━━━ THE RECORDS

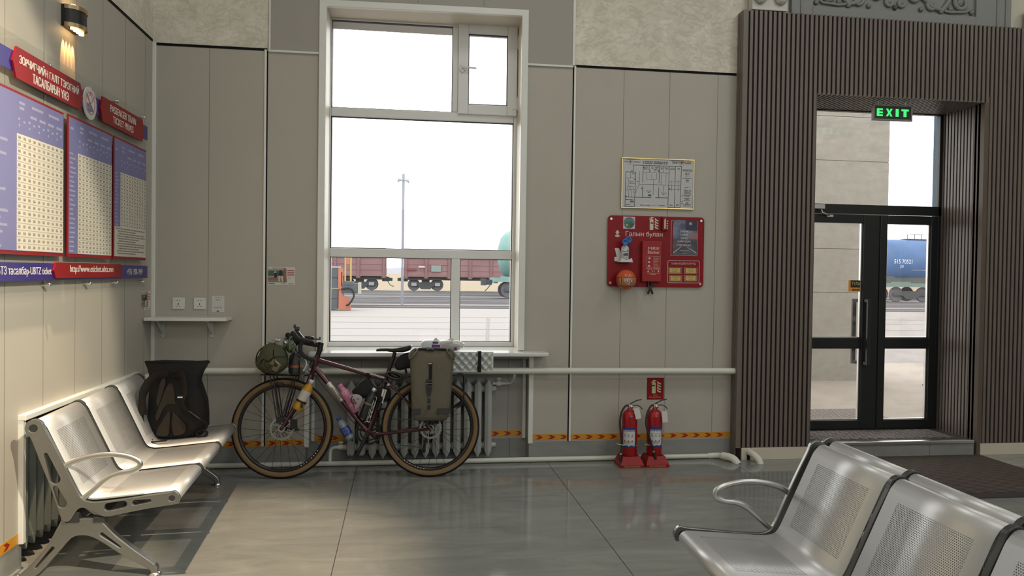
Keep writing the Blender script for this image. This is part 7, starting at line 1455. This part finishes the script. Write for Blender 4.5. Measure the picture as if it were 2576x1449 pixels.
def backpack():
    w = thing('backpack', 'black roll-top backpack standing on the far seat of the left bench', 'backpack', (.405, -.745, .392), (0, 0, math.radians(3)))
    blk = NT('pack_black', .7, 0, .3); n1 = blk.noise(scale=9, detail=6); blk.col(blk.mix(n1, (.006, .0055, .0055), (.011, .010, .010))); blk.bump(blk.noise(blk.mapv((1, 1, 1)), 9, 6, .6, .7), .8, .012); blk = blk.m
    brn = mat('pack_brown', (.036, .029, .022), .75, 0, .25, .12, 20, .2, 120); pad = mat('pack_pad', (.016, .012, .011), .8, 0, .2, .15, 20, .3, 60); st = MATS.get('webbing')
    # rows: z, x-left, x-right, y-front(-), y-back
    rows = [(.0, -.150, .120, -.070, .085), (.012, -.165, .140, -.085, .100), (.06, -.185, .165, -.092, .115), (.14, -.190, .172, -.095, .120), (.22, -.185, .165, -.094, .112), (.30, -.180, .135, -.088, .100), (.35, -.178, .120, -.080, .085), (.40, -.185, .135, -.062, .062), (.44, -.200, .158, -.040, .040), (.470, -.215, .178, -.018, .018), (.478, -.214, .180, -.010, .010)]
    q = MB(); k = 36; vs = []; R = random.Random(8)
    for (z, a_, c_, yf, yb) in rows:
        cx, hx, cy, hy = (a_+c_)/2, (c_-a_)/2, (yf+yb)/2, (yb-yf)/2
        for i in range(k):
            t = 2*PI*i/k; c, s = math.cos(t), math.sin(t); e = .55; wob = .005*math.sin(4*t+z*22)*(1 if z > .02 else 0)
            vs.append((cx+(hx+wob)*math.copysign(abs(c)**e, c), cy+hy*math.copysign(abs(s)**e, s)+wob, z+.004*math.sin(3*t)*(z > .3)))
    n = len(rows); q.add(vs, [(i*k+j, i*k+(j+1) % k, (i+1)*k+(j+1) % k, (i+1)*k+j) for i in range(n-1) for j in range(k)]+[tuple(range(k-1, -1, -1)), tuple((n-1)*k+j for j in range(k))], 0, True); q.build('pack_body', blk, w)
    fr = F((0, -.094, 0), (1, 0, 0), (0, 0, 1), (0, -1, 0)); q = MB()
    def panel(pts): q.fpoly(fr, [(p.x, p.z) for p in bez([(a, 0, c) for a, c in pts]+[(pts[0][0], 0, pts[0][1])], 3)[:-1]], -.02, .008)
    panel([(-.125, .145), (-.060, .330), (-.022, .332), (-.010, .235), (.002, .215), (-.030, .222), (-.070, .205), (-.112, .115)]); panel([(-.110, .070), (-.055, .165), (-.040, .165), (-.042, .075), (-.052, .022), (-.110, .022), (-.118, .04)]); panel([(-.020, .170), (.052, .085), (.045, .035), (-.010, .022), (-.020, .04), (-.028, .10)]); panel([(-.108, .200), (-.066, .360), (-.092, .372), (-.120, .24)]); o = q.build('back_panel', brn, w, bevel=.004, seg=2)
    q = MB()
    q.tube(bez([(-.06, -.085, .40), (-.11, -.115, .405), (-.165, -.135, .35), (-.192, -.140, .26), (-.190, -.135, .16)], 5), [.026]*14+[.022]*7, 10, flat=.4, up=(0, -1, 0)); q.build('shoulder_strap', pad, w)
    q = MB(); q.tube(bez([(-.01, -.085, .405), (.035, -.120, .400), (.055, -.140, .30), (.040, -.150, .23), (.075, -.140, .165), (.115, -.125, .115)], 5), [.028]*14+[.024]*7+[.016]*5, 10, flat=.4, up=(0, -1, 0)); q.build('shoulder_strap', pad, w)
    q = MB(); q.box(.018, .048, -.164, -.159, .268, .275); q.build('strap_label', M['print_white'], w)
    q = MB(); q.tube(bez([(-.190, -.135, .17), (-.178, -.14, .09), (-.150, -.13, .04)], 5), .006, 6, flat=.4); q.tube(bez([(.02, -.152, .24), (.07, -.155, .19), (.13, -.135, .135), (.172, -.11, .10)], 5), [.009]*16, 6, flat=.35); q.tube(bez([(.172, -.10, .105), (.180, -.10, .08), (.178, -.10, .06)], 4), .006, 6); q.tube([(.150+.032*math.cos(t), -.10, .030+.022*math.sin(t)) for t in (2*PI*i/14 for i in range(14))], .008, 6, closed=True)
    q.tube(bez([(-.168, -.10, .06), (-.175, -.13, .02), (-.165, -.17, .006), (-.13, -.20, .005), (-.07, -.195, .008), (-.035, -.19, .010)], 5), [.008]*10+[.009]*16, 6, flat=.35, up=(0, 0, 1)); q.tube(bez([(-.178, -.09, .09), (-.160, -.14, .03), (-.125, -.165, .008)], 5), .006, 6, flat=.4); q.build('webbing_strap', st, w)
    q = MB(); q.tube([(.045, -.150, .215), (.150, -.118, .120)], .0012, 5); q.build('reflective_cord', M['steel'], w)
    q = MB(); q.tube(bez([(-.04, -.075, .415), (-.015, -.10, .425), (.01, -.075, .42)], 5), .007, 8); q.box(-.035, .005, -.085, -.075, .388, .402); q.build('grab_handle', blk, w)
    q = MB(); q.tube([(-.212, 0, .474), (-.10, -.012, .478), (.05, -.010, .474), (.178, 0, .470)], [.008, .014, .013, .007], 8, flat=.8); q.build('rolled_top', blk, w)
backpack()
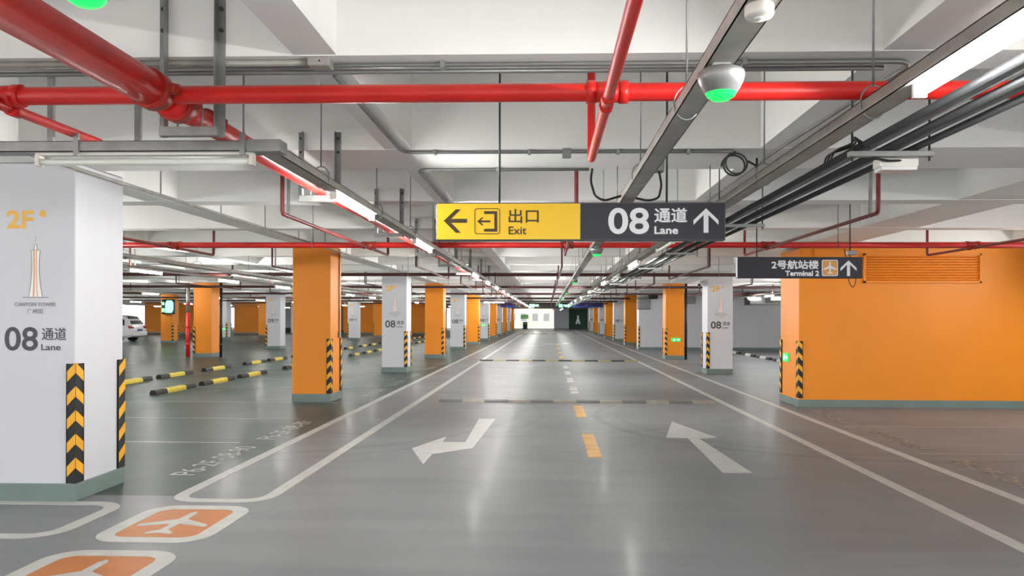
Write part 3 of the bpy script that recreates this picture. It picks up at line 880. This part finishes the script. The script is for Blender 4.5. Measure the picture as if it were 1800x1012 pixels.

━━━━━━

▶ _TASK INSTRUCTIONS_:
Without the pictures, write out every entry precisely as it appears.

▶ _RESPONSE TO THIS EXERCISE_:
Keep writing the Blender script for this image. This is part 7, starting at line 1455. This part finishes the script. Write for Blender 4.5. Measure the picture as if it were 2576x1449 pixels.
def backpack():
    w = thing('backpack', 'black roll-top backpack standing on the far seat of the left bench', 'backpack', (.405, -.745, .392), (0, 0, math.radians(3)))
    blk = NT('pack_black', .7, 0, .3); n1 = blk.noise(scale=9, detail=6); blk.col(blk.mix(n1, (.006, .0055, .0055), (.011, .010, .010))); blk.bump(blk.noise(blk.mapv((1, 1, 1)), 9, 6, .6, .7), .8, .012); blk = blk.m
    brn = mat('pack_brown', (.036, .029, .022), .75, 0, .25, .12, 20, .2, 120); pad = mat('pack_pad', (.016, .012, .011), .8, 0, .2, .15, 20, .3, 60); st = MATS.get('webbing')
    # rows: z, x-left, x-right, y-front(-), y-back
    rows = [(.0, -.150, .120, -.070, .085), (.012, -.165, .140, -.085, .100), (.06, -.185, .165, -.092, .115), (.14, -.190, .172, -.095, .120), (.22, -.185, .165, -.094, .112), (.30, -.180, .135, -.088, .100), (.35, -.178, .120, -.080, .085), (.40, -.185, .135, -.062, .062), (.44, -.200, .158, -.040, .040), (.470, -.215, .178, -.018, .018), (.478, -.214, .180, -.010, .010)]
    q = MB(); k = 36; vs = []; R = random.Random(8)
    for (z, a_, c_, yf, yb) in rows:
        cx, hx, cy, hy = (a_+c_)/2, (c_-a_)/2, (yf+yb)/2, (yb-yf)/2
        for i in range(k):
            t = 2*PI*i/k; c, s = math.cos(t), math.sin(t); e = .55; wob = .005*math.sin(4*t+z*22)*(1 if z > .02 else 0)
            vs.append((cx+(hx+wob)*math.copysign(abs(c)**e, c), cy+hy*math.copysign(abs(s)**e, s)+wob, z+.004*math.sin(3*t)*(z > .3)))
    n = len(rows); q.add(vs, [(i*k+j, i*k+(j+1) % k, (i+1)*k+(j+1) % k, (i+1)*k+j) for i in range(n-1) for j in range(k)]+[tuple(range(k-1, -1, -1)), tuple((n-1)*k+j for j in range(k))], 0, True); q.build('pack_body', blk, w)
    fr = F((0, -.094, 0), (1, 0, 0), (0, 0, 1), (0, -1, 0)); q = MB()
    def panel(pts): q.fpoly(fr, [(p.x, p.z) for p in bez([(a, 0, c) for a, c in pts]+[(pts[0][0], 0, pts[0][1])], 3)[:-1]], -.02, .008)
    panel([(-.125, .145), (-.060, .330), (-.022, .332), (-.010, .235), (.002, .215), (-.030, .222), (-.070, .205), (-.112, .115)]); panel([(-.110, .070), (-.055, .165), (-.040, .165), (-.042, .075), (-.052, .022), (-.110, .022), (-.118, .04)]); panel([(-.020, .170), (.052, .085), (.045, .035), (-.010, .022), (-.020, .04), (-.028, .10)]); panel([(-.108, .200), (-.066, .360), (-.092, .372), (-.120, .24)]); o = q.build('back_panel', brn, w, bevel=.004, seg=2)
    q = MB()
    q.tube(bez([(-.06, -.085, .40), (-.11, -.115, .405), (-.165, -.135, .35), (-.192, -.140, .26), (-.190, -.135, .16)], 5), [.026]*14+[.022]*7, 10, flat=.4, up=(0, -1, 0)); q.build('shoulder_strap', pad, w)
    q = MB(); q.tube(bez([(-.01, -.085, .405), (.035, -.120, .400), (.055, -.140, .30), (.040, -.150, .23), (.075, -.140, .165), (.115, -.125, .115)], 5), [.028]*14+[.024]*7+[.016]*5, 10, flat=.4, up=(0, -1, 0)); q.build('shoulder_strap', pad, w)
    q = MB(); q.box(.018, .048, -.164, -.159, .268, .275); q.build('strap_label', M['print_white'], w)
    q = MB(); q.tube(bez([(-.190, -.135, .17), (-.178, -.14, .09), (-.150, -.13, .04)], 5), .006, 6, flat=.4); q.tube(bez([(.02, -.152, .24), (.07, -.155, .19), (.13, -.135, .135), (.172, -.11, .10)], 5), [.009]*16, 6, flat=.35); q.tube(bez([(.172, -.10, .105), (.180, -.10, .08), (.178, -.10, .06)], 4), .006, 6); q.tube([(.150+.032*math.cos(t), -.10, .030+.022*math.sin(t)) for t in (2*PI*i/14 for i in range(14))], .008, 6, closed=True)
    q.tube(bez([(-.168, -.10, .06), (-.175, -.13, .02), (-.165, -.17, .006), (-.13, -.20, .005), (-.07, -.195, .008), (-.035, -.19, .010)], 5), [.008]*10+[.009]*16, 6, flat=.35, up=(0, 0, 1)); q.tube(bez([(-.178, -.09, .09), (-.160, -.14, .03), (-.125, -.165, .008)], 5), .006, 6, flat=.4); q.build('webbing_strap', st, w)
    q = MB(); q.tube([(.045, -.150, .215), (.150, -.118, .120)], .0012, 5); q.build('reflective_cord', M['steel'], w)
    q = MB(); q.tube(bez([(-.04, -.075, .415), (-.015, -.10, .425), (.01, -.075, .42)], 5), .007, 8); q.box(-.035, .005, -.085, -.075, .388, .402); q.build('grab_handle', blk, w)
    q = MB(); q.tube([(-.212, 0, .474), (-.10, -.012, .478), (.05, -.010, .474), (.178, 0, .470)], [.008, .014, .013, .007], 8, flat=.8); q.build('rolled_top', blk, w)
backpack()
Write part 3 of the bpy script that recreates this picture. It picks up at line 880. This part finishes the script. The script is for Blender 4.5. Measure the picture as if it were 1800x1012 pixels.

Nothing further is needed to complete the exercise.